| Objective |
Write out the entire listing below exactly as it appears, minus any pictures.

+ + +

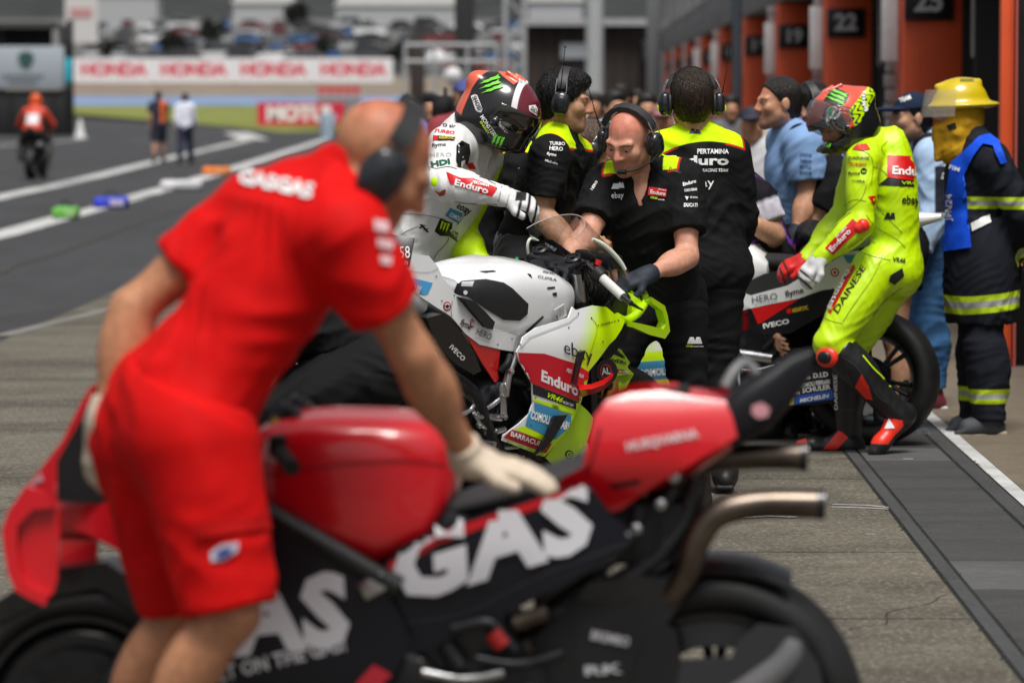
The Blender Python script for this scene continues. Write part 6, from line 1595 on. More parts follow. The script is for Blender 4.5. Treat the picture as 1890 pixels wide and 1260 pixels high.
def young_mechanic():
    J = J_(16.2, P=(975, 458, .05), N=(1028, 256, .03), C=(1012, 330, .03), H=(1042, 186, .03), SR=(1012, 294, -.16), SL=(1062, 292, .2), ER=(1000, 400, -.2), WR=(1072, 462, -.32),
           EL=(1078, 395, .2), WL=(1112, 455, 0), HR=(962, 500, -.08), HL=(975, 500, .1), KR=(985, 680, -.1), KL=(1000, 680, .1), AR=(955, 850, -.08), AL=(975, 850, .1))
    body, J, pr, fr = person('young black haired mechanic in profile with headset antenna looking towards the pit wall', J, (1, -.10, -.16), hs=1.04, bw=1.02, vox=.006,
        skin=skin_mat('tan', (.47, .25, .15), .3), group=TEAM, hands={'R': dict(curl=.7)})
    at = yoke_attr(J, fr, front=.015, back=.045, side=.155, inner=.05, arc=.5)
    s = shirt(body, J, pr, fr, polo_mat(), sleeve=.66, hem=.02, vox=.0065, attrs=at, seed=15, amp=.009, inf=.016, flare=.014)
    trousers(body, J, pr, fr, charcoal(), waist=.09, inf=.028, amp=.010, freq=40); shoes(body, J, bshoe(), bsole())
    hair_obj(body, J['H'], fr['HR'], 1.06, hair_mat('black', (.007, .006, .006)))
    headset(body, J['H'], fr['HR'], 1.04, antenna=1)
    for q in (('TURBO', 1014, 268, 1042, 269, 6), ('HERO', 1014, 277, 1038, 279, 7), ('flyme', 1009, 286, 1026, 289, 6), ('Michelin', 1006, 298, 1028, 304, 5)):
        text(s, q[0], q[1:3], q[3:5], q[5], WHT, bold=.02)
    MB().tube([lerp(J['ER'], J['WR'], .9), lerp(J['ER'], J['WR'], .97)], .033, 16).build('wristband', mat('red wristband', RED, .5), body)
    return body
young_mechanic()

def hidden_mechanic():
    J = J_(16.75, P=(925, 470, .05), N=(955, 275, .0), H=(962, 222, .1), SR=(955, 318, -.16), SL=(985, 312, .2), ER=(950, 418, -.18), WR=(985, 478, -.28), EL=(990, 410, .2), WL=(1010, 470, .1),
           HR=(915, 520, -.1), HL=(925, 520, .1), AR=(905, 860, -.1), AL=(930, 860, .1))
    body, J, pr, fr = person('mechanic in black and lime polo whose head is hidden behind the white helmeted rider', J, (1, .1, -.3), hs=1.02, vox=.008,
        skin=skin_mat('tan'), group=TEAM, detail=False)
    at = yoke_attr(J, fr, front=.015, back=.045, side=.155, inner=.05, arc=.5)
    s = shirt(body, J, pr, fr, polo_mat(), sleeve=.7, hem=.13, vox=.008, attrs=at, seed=25, amp=.007, inf=.018)
    trousers(body, J, pr, fr, dark_trousers(), waist=.03); shoes(body, J, bshoe(), bsole())
    hair_obj(body, J['H'], fr['HR'], 1.03, hair_mat('black'))if False else hair_obj(body, J['H'], fr['HR'], 1.03, hair_mat('black', (.007, .006, .006)))
    for q in (('TURBO', 957, 316, 976, 316, 6), ('HERO', 957, 331, 976, 331, 7), ('flyme', 953, 345, 970, 347, 6)):
        text(s, q[0], q[1:3], q[3:5], q[5], WHT, bold=.02)
hidden_mechanic()

def bent_mechanic():
    J = J_(16.75, P=(1020, 520, .1), N=(1066, 330, .0), H=(1090, 278, -.02), SR=(1062, 368, -.16), SL=(1092, 350, .2), ER=(1085, 480, -.2), WR=(1125, 560, -.2), EL=(1120, 470, .2), WL=(1150, 540, .1),
           AR=(1000, 860, -.1), AL=(1030, 860, .1))
    body, J, pr, fr = person('crop haired mechanic bending forward with a large ear defender over his ear', J, (.72, .12, -.62), (.5, 0, 1), hs=1.06, vox=.007,
        skin=skin_mat('ruddy', (.52, .26, .16)), group=TEAM, detail=False)
    at = yoke_attr(J, fr, front=.02, back=.02, side=.1, inner=.03)
    shirt(body, J, pr, fr, cloth_mat('black and red work shirt', (.012, .012, .013), layers=[('yoke', RED, .003)]), sleeve=.7, hem=.13, vox=.009, attrs=at, seed=35, inf=.018)
    trousers(body, J, pr, fr, dark_trousers(), waist=.03); shoes(body, J, bshoe(), bsole())
    hair_obj(body, J['H'], fr['HR'], 1.07, hair_mat('cropped brown', (.10, .065, .045)), style='buzz')
    headset(body, J['H'], fr['HR'], 1.06, cupscale=1.15)
bent_mechanic()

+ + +

| Finished exercise |
The Blender Python script for this scene continues. Write part 6, from line 1595 on. More parts follow. The script is for Blender 4.5. Treat the picture as 1890 pixels wide and 1260 pixels high.
def young_mechanic():
    J = J_(16.2, P=(975, 458, .05), N=(1028, 256, .03), C=(1012, 330, .03), H=(1042, 186, .03), SR=(1012, 294, -.16), SL=(1062, 292, .2), ER=(1000, 400, -.2), WR=(1072, 462, -.32),
           EL=(1078, 395, .2), WL=(1112, 455, 0), HR=(962, 500, -.08), HL=(975, 500, .1), KR=(985, 680, -.1), KL=(1000, 680, .1), AR=(955, 850, -.08), AL=(975, 850, .1))
    body, J, pr, fr = person('young black haired mechanic in profile with headset antenna looking towards the pit wall', J, (1, -.10, -.16), hs=1.04, bw=1.02, vox=.006,
        skin=skin_mat('tan', (.47, .25, .15), .3), group=TEAM, hands={'R': dict(curl=.7)})
    at = yoke_attr(J, fr, front=.015, back=.045, side=.155, inner=.05, arc=.5)
    s = shirt(body, J, pr, fr, polo_mat(), sleeve=.66, hem=.02, vox=.0065, attrs=at, seed=15, amp=.009, inf=.016, flare=.014)
    trousers(body, J, pr, fr, charcoal(), waist=.09, inf=.028, amp=.010, freq=40); shoes(body, J, bshoe(), bsole())
    hair_obj(body, J['H'], fr['HR'], 1.06, hair_mat('black', (.007, .006, .006)))
    headset(body, J['H'], fr['HR'], 1.04, antenna=1)
    for q in (('TURBO', 1014, 268, 1042, 269, 6), ('HERO', 1014, 277, 1038, 279, 7), ('flyme', 1009, 286, 1026, 289, 6), ('Michelin', 1006, 298, 1028, 304, 5)):
        text(s, q[0], q[1:3], q[3:5], q[5], WHT, bold=.02)
    MB().tube([lerp(J['ER'], J['WR'], .9), lerp(J['ER'], J['WR'], .97)], .033, 16).build('wristband', mat('red wristband', RED, .5), body)
    return body
young_mechanic()

def hidden_mechanic():
    J = J_(16.75, P=(925, 470, .05), N=(955, 275, .0), H=(962, 222, .1), SR=(955, 318, -.16), SL=(985, 312, .2), ER=(950, 418, -.18), WR=(985, 478, -.28), EL=(990, 410, .2), WL=(1010, 470, .1),
           HR=(915, 520, -.1), HL=(925, 520, .1), AR=(905, 860, -.1), AL=(930, 860, .1))
    body, J, pr, fr = person('mechanic in black and lime polo whose head is hidden behind the white helmeted rider', J, (1, .1, -.3), hs=1.02, vox=.008,
        skin=skin_mat('tan'), group=TEAM, detail=False)
    at = yoke_attr(J, fr, front=.015, back=.045, side=.155, inner=.05, arc=.5)
    s = shirt(body, J, pr, fr, polo_mat(), sleeve=.7, hem=.13, vox=.008, attrs=at, seed=25, amp=.007, inf=.018)
    trousers(body, J, pr, fr, dark_trousers(), waist=.03); shoes(body, J, bshoe(), bsole())
    hair_obj(body, J['H'], fr['HR'], 1.03, hair_mat('black'))if False else hair_obj(body, J['H'], fr['HR'], 1.03, hair_mat('black', (.007, .006, .006)))
    for q in (('TURBO', 957, 316, 976, 316, 6), ('HERO', 957, 331, 976, 331, 7), ('flyme', 953, 345, 970, 347, 6)):
        text(s, q[0], q[1:3], q[3:5], q[5], WHT, bold=.02)
hidden_mechanic()

def bent_mechanic():
    J = J_(16.75, P=(1020, 520, .1), N=(1066, 330, .0), H=(1090, 278, -.02), SR=(1062, 368, -.16), SL=(1092, 350, .2), ER=(1085, 480, -.2), WR=(1125, 560, -.2), EL=(1120, 470, .2), WL=(1150, 540, .1),
           AR=(1000, 860, -.1), AL=(1030, 860, .1))
    body, J, pr, fr = person('crop haired mechanic bending forward with a large ear defender over his ear', J, (.72, .12, -.62), (.5, 0, 1), hs=1.06, vox=.007,
        skin=skin_mat('ruddy', (.52, .26, .16)), group=TEAM, detail=False)
    at = yoke_attr(J, fr, front=.02, back=.02, side=.1, inner=.03)
    shirt(body, J, pr, fr, cloth_mat('black and red work shirt', (.012, .012, .013), layers=[('yoke', RED, .003)]), sleeve=.7, hem=.13, vox=.009, attrs=at, seed=35, inf=.018)
    trousers(body, J, pr, fr, dark_trousers(), waist=.03); shoes(body, J, bshoe(), bsole())
    hair_obj(body, J['H'], fr['HR'], 1.07, hair_mat('cropped brown', (.10, .065, .045)), style='buzz')
    headset(body, J['H'], fr['HR'], 1.06, cupscale=1.15)
bent_mechanic()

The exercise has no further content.